Sort through the data and copy the lines holding the word "this".
□ □ □ □ □ □ □
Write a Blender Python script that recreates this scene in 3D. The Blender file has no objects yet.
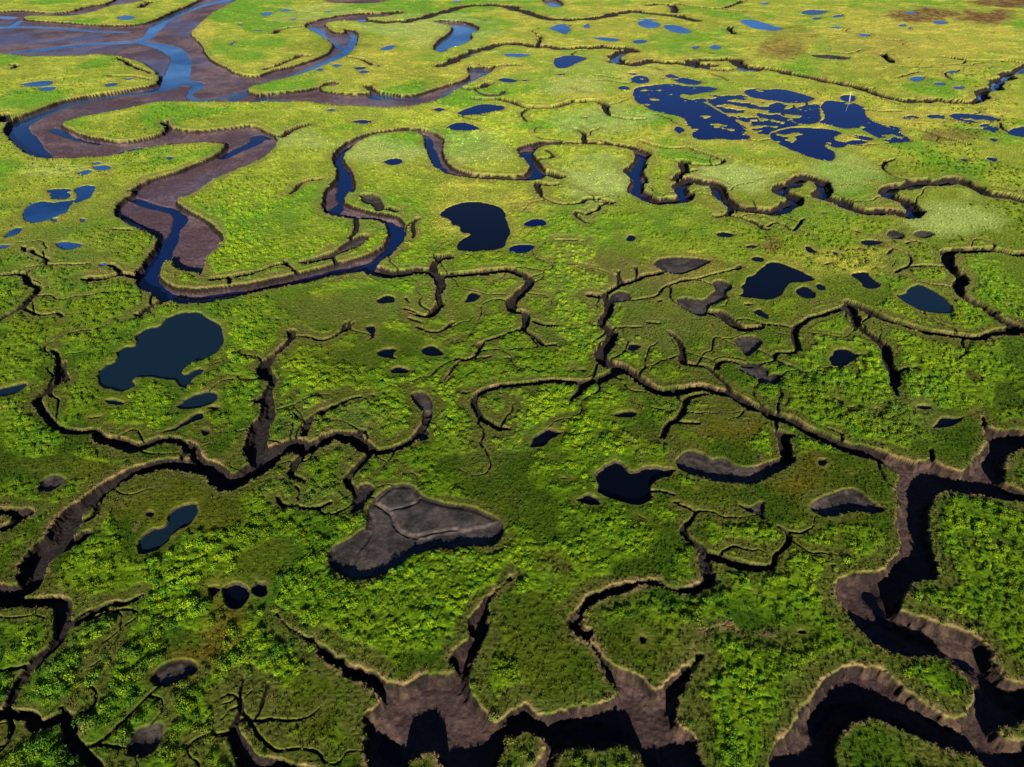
# ---- tracing of the survey photograph: tile "cr:" (column, row) followed by x,y[,w] in quarter pixels ----
# broad tidal river and big channels (bank-top outlines)
RIVER = [
 # main estuary, bends and lower loop
 "00: -600,60 -40,42 60,38 110,40 200,48 280,42 340,22 440,8 470,-30 980,-30 960,-10 900,25 850,50 800,95 760,130 800,165 822,200 845,235 900,260 950,290 1023,303 1023,408 900,405 780,405 680,405 600,410 540,425 420,450 320,465 240,490 300,520 380,545 480,560 560,550 640,530 680,500 760,520 900,508 1010,493 | 10: 40,520 95,542 70,600 0,648 | 00: 960,672 860,712 775,772 | 01: 700,28 760,70 820,95 870,130 910,170 890,210 850,240 820,270 815,330 800,345 780,320 700,312 668,265 645,310 650,345 720,375 800,378 900,370 1023,352 | 11: 0,350 160,318 300,285 380,262 450,240 500,215 525,180 520,130 480,110 390,108 290,90 255,60 265,0 | 10: 270,760 310,710 322,690 305,650 300,620 330,580 380,550 430,530 520,515 600,505 680,512 730,530 760,555 750,600 770,640 800,670 870,690 960,697 1023,697 | 20: 0,697 60,692 62,650 20,615 18,590 60,570 120,558 250,562 380,565 480,580 540,595 570,612 545,640 530,690 535,767 475,767 465,740 465,680 490,620 480,598 400,580 290,575 170,578 110,585 85,605 110,640 140,680 130,715 80,720 0,720 | 10: 1023,718 930,715 830,710 740,690 700,650 670,590 665,540 640,525 560,525 480,535 420,560 380,590 350,620 360,650 405,700 400,767 | 11: 370,0 355,30 400,55 480,75 520,80 580,95 600,130 600,180 570,220 540,250 500,275 490,300 520,325 460,320 400,320 300,340 200,362 100,382 0,402 | 01: 950,420 850,440 720,450 640,435 600,410 560,385 525,350 530,320 560,290 590,250 620,200 610,170 560,150 500,120 450,90 455,60 480,20 530,0 | 00: 490,767 560,730 600,710 700,680 800,640 860,615 890,590 892,572 800,570 650,580 540,600 420,625 300,628 200,635 130,625 80,600 20,545 5,525 20,490 80,455 170,425 230,400 330,380 430,365 530,350 610,335 635,310 600,270 560,245 500,230 470,222 380,215 330,222 180,222 100,225 0,212 -40,215 -600,240",
 # northern arm
 "00: 960,292 1023,302 | 10: 60,275 150,258 230,232 290,205 305,180 270,145 200,112 186,95 240,75 330,58 400,50 520,45 560,52 540,60 450,65 440,85 330,80 275,92 300,120 350,130 350,110 410,120 415,145 410,170 385,205 360,225 260,265 180,295 60,325 5,340 | 00: 1000,340 960,350",
 # southern arm
 "00: 960,365 1023,372 | 10: 100,363 230,350 300,318 340,330 330,338 260,345 270,358 350,370 460,370 445,338 480,360 560,372 620,378 680,360 760,335 830,315 850,300 840,275 850,262 940,262 958,280 900,308 845,335 800,358 740,395 640,420 530,430 420,422 300,420 200,402 0,407 | 00: 960,408",
 # blue oxbow
 "10: 695,190 730,150 770,130 785,98 710,88 715,78 800,78 850,84 900,105 892,122 865,130 872,152 830,178 770,190 760,206 730,209",
 "10: 262,-6 290,10 400,14 500,8 570,-8 270,-14",
 "20: 105,-8 150,28 200,26 212,14 180,-10",
]
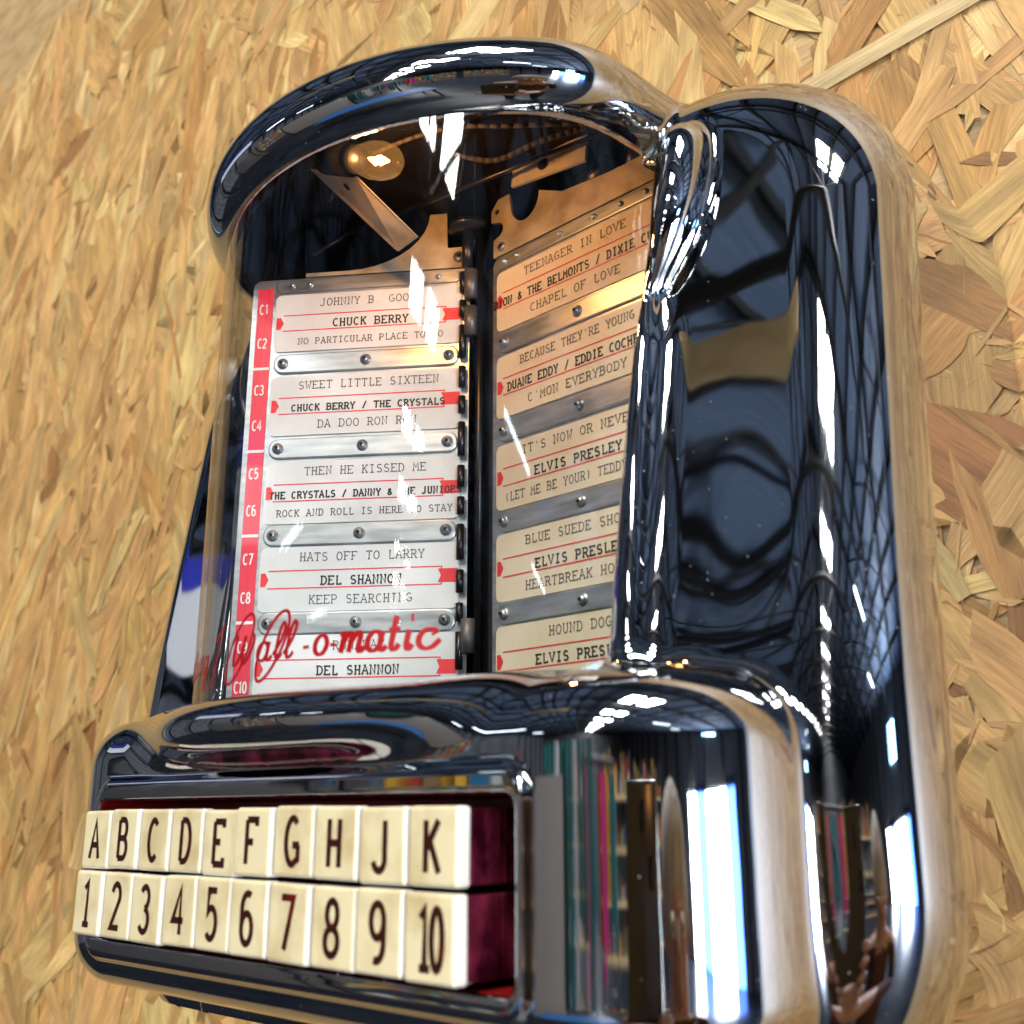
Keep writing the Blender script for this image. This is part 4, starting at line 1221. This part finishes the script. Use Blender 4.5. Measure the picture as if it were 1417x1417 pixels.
def build_person():
    skin = noise_col(mat('skin', rough=0.5), 30, (0.40, 0.23, 0.18), (0.50, 0.31, 0.25))
    shirt = noise_col(mat('dark brown cloth', rough=0.85), 25, (0.06, 0.024, 0.022), (0.10, 0.042, 0.038))
    trou = mat('dark blue denim', (0.02, 0.03, 0.07), 0.85)
    hairm = noise_col(mat('grey hair', rough=0.7), 90, (0.30, 0.28, 0.26), (0.55, 0.53, 0.50), stretch=(1, 1, 0.2))
    back = Vector((-FWD.x, -FWD.y, 0)).normalized()
    side = Vector((RIGHT.x, RIGHT.y, 0)).normalized()
    foot = Vector((CAM.x, CAM.y, 0)) + back * 0.58 + side * 0.10
    up = Vector((0, 0, 1))
    def S(a, b, z): return foot + side * a + back * b + up * (z * 1.025)        # right, away from the selector, up
    root = empty('person', foot)
    tag(root, 'person in a dark brown top holding up a phone, mirrored in the chrome', 'person')
    hc = PH + DOWN * 0.075 + FWD * (-0.020)
    V, E_, Rr = [], [], []
    def node(p, r, par=None):
        V.append(Vector(p) - foot); Rr.append(r)
        if par is not None: E_.append((par, len(V) - 1))
        return len(V) - 1
    pel = node(S(0, 0, 0.86), (0.15, 0.11))
    w = node(S(0, 0, 1.00), (0.135, 0.10), pel); ch = node(S(0, -0.01, 1.18), (0.155, 0.11), w); nb = node(S(0, 0.0, 1.31), (0.10, 0.08), ch)
    nk = node(S(0, -0.015, 1.375), (0.055, 0.055), nb); h0 = node(S(0, -0.035, 1.44), (0.072, 0.078), nk); h1 = node(S(0, -0.035, 1.50), (0.074, 0.092), h0); h2 = node(S(0, -0.025, 1.565), (0.058, 0.072), h1)
    for s in (-1, 1):
        hip = node(S(0.085 * s, 0, 0.80), (0.088, 0.09), pel); kn = node(S(0.10 * s, -0.015, 0.46), (0.058, 0.06), hip); an = node(S(0.105 * s, 0.01, 0.08), (0.040, 0.042), kn)
        node(S(0.115 * s, -0.14, 0.04), (0.038, 0.035), an)
        sh = node(S(0.165 * s, 0.0, 1.285), (0.06, 0.058), nb)
        if s > 0:
            elb = node(S(0.21, -0.06, 1.08), (0.043, 0.043), sh)
            wr = node(hc + DOWN * 0.075 - FWD * 0.05 + RIGHT * 0.02, (0.027, 0.022), elb)
            pm = node(hc + DOWN * 0.030 - FWD * 0.018 + RIGHT * 0.012, (0.034, 0.016), wr)
            for k in range(4):       # four fingers round the right edge, bent at the knuckles
                b0 = hc + RIGHT * 0.040 + DOWN * (0.020 - 0.021 * k) - FWD * 0.012
                q0 = node(b0, (0.0095, 0.0095), pm)
                q1 = node(b0 + RIGHT * 0.011 + FWD * 0.022, (0.009, 0.009), q0)
                q2 = node(b0 + RIGHT * (0.002 - 0.002 * k) + FWD * 0.034, (0.0082, 0.0082), q1)
                node(b0 - RIGHT * (0.016 - 0.003 * abs(k - 1.5)) + FWD * 0.033, (0.0072, 0.0072), q2)
            t0 = node(hc - RIGHT * 0.030 + DOWN * 0.022 - FWD * 0.010, (0.0125, 0.012), pm)
            t1 = node(hc - RIGHT * 0.046 - DOWN * 0.004 + FWD * 0.006, (0.0105, 0.0105), t0)
            node(hc - RIGHT * 0.043 - DOWN * 0.028 + FWD * 0.016, (0.009, 0.009), t1)
        else:
            elb = node(S(-0.225, 0.02, 1.03), (0.043, 0.043), sh); wr = node(S(-0.22, -0.04, 0.80), (0.028, 0.024), elb); pm = node(S(-0.215, -0.06, 0.72), (0.036, 0.02), wr)
            for k in range(4):
                q0 = node(S(-0.215 + 0.004 * k, -0.085 + 0.018 * k, 0.665), (0.009, 0.009), pm); q1 = node(S(-0.208, -0.088 + 0.018 * k, 0.63), (0.0085, 0.0085), q0); node(S(-0.198, -0.085 + 0.018 * k, 0.602), (0.0075, 0.0075), q1)
            t0 = node(S(-0.205, -0.10, 0.70), (0.011, 0.011), pm); node(S(-0.195, -0.115, 0.665), (0.009, 0.009), t0)
    me = bpy.data.meshes.new('person_skeleton'); me.from_pydata([tuple(v) for v in V], E_, [])
    o = bpy.data.objects.new('person_skeleton', me); COL.objects.link(o)
    sk = o.modifiers.new('skin', 'SKIN')
    for i, r in enumerate(Rr): me.skin_vertices[0].data[i].radius = r
    me.skin_vertices[0].data[0].use_root = True
    sb = o.modifiers.new('sub', 'SUBSURF'); sb.levels = 2; sb.render_levels = 2
    dg = bpy.context.evaluated_depsgraph_get()
    bm_ = bpy.data.meshes.new_from_object(o.evaluated_get(dg))
    bpy.data.objects.remove(o)
    bm_.name = 'body'
    bm_.materials.clear()
    for m in (skin, shirt, trou): bm_.materials.append(m)
    hloc = hc - foot
    for p in bm_.polygons:
        c = p.center; p.use_smooth = True
        near_hand = (c - hloc).length < 0.135
        loose = (c - (S(-0.215, -0.06, 0.68) - foot)).length < 0.125
        p.material_index = 0 if (near_hand or loose or c.z > 1.335) else (1 if c.z > 0.84 or abs(c.dot(side)) > 0.19 else 2)
    b = bpy.data.objects.new('body', bm_); COL.objects.link(b); b.parent = root
    f = MB()
    hd = S(0, -0.035, 1.50) - foot
    f.ball(hd + back * 0.018 + up * 0.030, 0.094, 12, sc=(0.95, 0.95, 0.95))
    f.build('hair', hairm, root, True)
    for s in (-1, 1):
        fc = MB(); fc.ball(hd + side * 0.031 * s - back * 0.083 + up * 0.0, 0.012, 8); fc.ball(hd + side * 0.031 * s - back * 0.092 + up * 0.0, 0.0055, 8, mi=1)
        fc.build('eye', [M['white_print'], M['lining']], root, True)
    n = MB(); n.tube(hd - back * 0.082 + up * 0.004, hd - back * 0.112 - up * 0.036, 0.007, 0.014, n=10); n.ball(hd - back * 0.106 - up * 0.038, 0.014, 8)
    n.build('nose', skin, root, True)
    for s in (-1, 1):
        n = MB(); n.ball(hd + side * 0.080 * s + back * 0.01 - up * 0.01, 0.028, 8, sc=(0.5, 0.6, 1.0))
        n.build('ear', skin, root, True)
    m2 = MB(); m2.ball(hd - back * 0.080 - up * 0.066, 0.022, 8, sc=(1.0, 0.5, 0.3)); m2.build('mouth', mat('lips', (0.42, 0.13, 0.11), 0.5), root, True)
build_person()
□ □ □ □ □ □ □
» **Output below**
Write a Blender Python script that recreates this scene in 3D. The Blender file has no objects yet.
Keep writing the Blender script for this image. This is part 4, starting at line 1221. This part finishes the script. Use Blender 4.5. Measure the picture as if it were 1417x1417 pixels.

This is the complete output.